L’interprétation apparaît toutefois néanmoins moins assurée lorsqu’elle s’aventure du côté des mythes et des grandes représentations collectives. Certes, Courville réfère aux études traitant des idéologies, de l’imaginaire ou des mythes, pour enrichir son propos et servir son dessein de comprendre la formation du territoire québécois. Par contre, il emprunte une lecture sinon restrictive du moins instrumentale des faits culturels, notamment en regroupant la littérature et la peinture sous le titre des « autres véhicules idéologiques » (p. 251). Reconnaissons que les romans de la terre comme les scènes campagnardes dans la peinture ont participé sans nul doute à la construction d’une idéologie à la fois nationaliste et agriculturiste, mais aussi libérale comme le fait remarquer l’auteur avec justesse (p. 257). L’oeuvre littéraire, pour prendre cet exemple, délimite néanmoins un territoire complexe, partagé en préoccupations idéologiques et morales, mais aussi personnelles et socio-territoriales, pour reprendre les trois pôles proposés par Jacques Allard (Le roman du Québec, Québec Amérique, 2000). On pourra dès lors reprocher à Courville de ne pas suffisamment étendre le corpus littéraire et artistique à des oeuvres extérieures à l’aventure coloniale, qui aurait peut-être permis de lever l’hypothèque de comprendre le Québec comme une « société captive de son imaginaire ». Par exemple, le roman paysan est-il à ce point « dominé par le rejet de l’Ailleurs » (p. 254) ? Ne trouve-t-on pas, au contraire, une constante fascination pour les États-Unis autant dans le récit que dans le discours ? Toujours est-il qu’on pourrait finir par croire qu’il n’existait, à une certaine époque au Québec, aucune littérature et aucune peinture qui n’eut pas pour fonction première de faire l’éloge de la colonisation. Aux fins de son projet, Courville s’astreint ainsi à circonscrire un sujet, celui de la colonisation, sans le déborder. Il apporte un éclairage complet sur le mouvement de colonisation et en trace un bilan exhaustif. Les échecs de la colonisation sont identifiés, notamment les tentatives agricoles sur les plateaux. La colonisation au Québec était, comme le dit l’auteur, conçue comme une alternative à l’émigration vers les États-Unis, mais allait à l’encontre du développement économique ambiant (p. 287). Finalement, les efforts de colonisation au XIXe siècle arrivent une génération ou deux en retard.
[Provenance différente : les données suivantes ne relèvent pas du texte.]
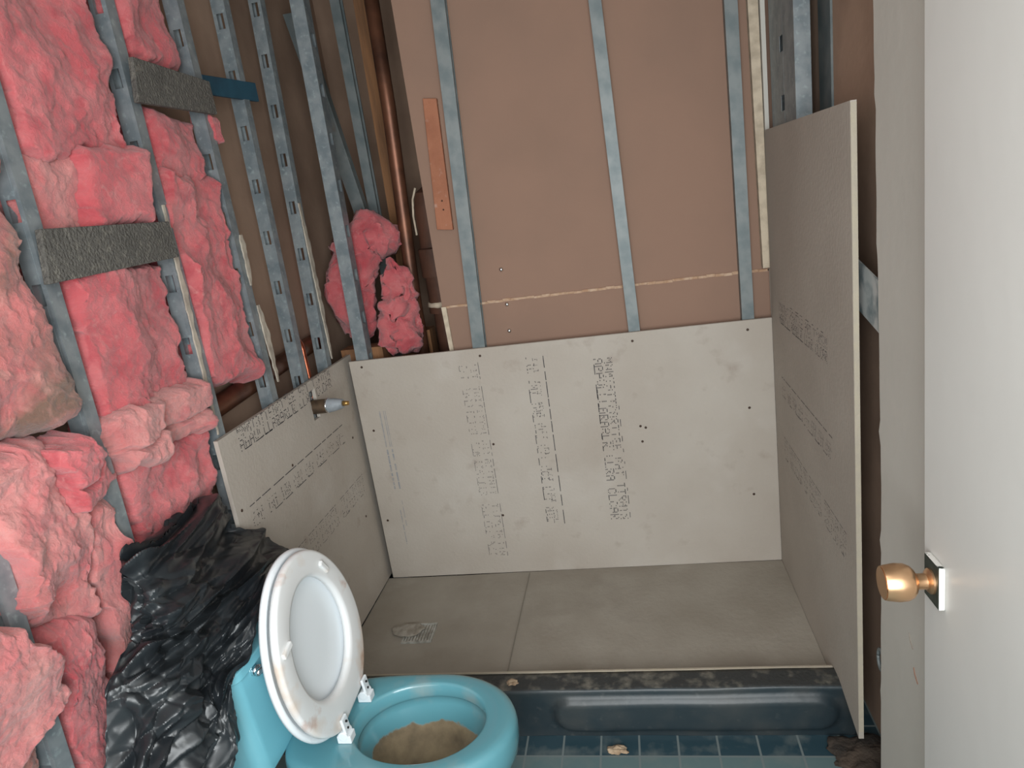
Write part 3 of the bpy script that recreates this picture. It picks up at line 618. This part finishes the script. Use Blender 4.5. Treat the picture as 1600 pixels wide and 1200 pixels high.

Le lecteur trouvera dans la partie V, intitulée l’horizon actuel, un récapitulé de l’histoire récente, de la période de rattrapage économique de la Révolution tranquille à celle du ralentissement démographique qui frappe les régions dites périphériques, au profit d’ailleurs des zones périurbaines, notamment celles de la région métropolitaine de Montréal. Pour cette période, le sujet est davantage connu et les interprétations ne surprennent guère, la logique éditoriale d’un tel ouvrage synthèse ne se prêtant pas à une révision en profondeur de l’état des connaissances actuelles sur l’histoire contemporaine. Il reste, que Courville sait mettre à profit l’ensemble des connaissances disponibles et les rendre accessibles, au bénéfice d’une lecture globale de l’évolution sociale et territoriale du Québec. À ce titre, l’ouvrage répond à ses objectifs initiaux et aux exigences du genre.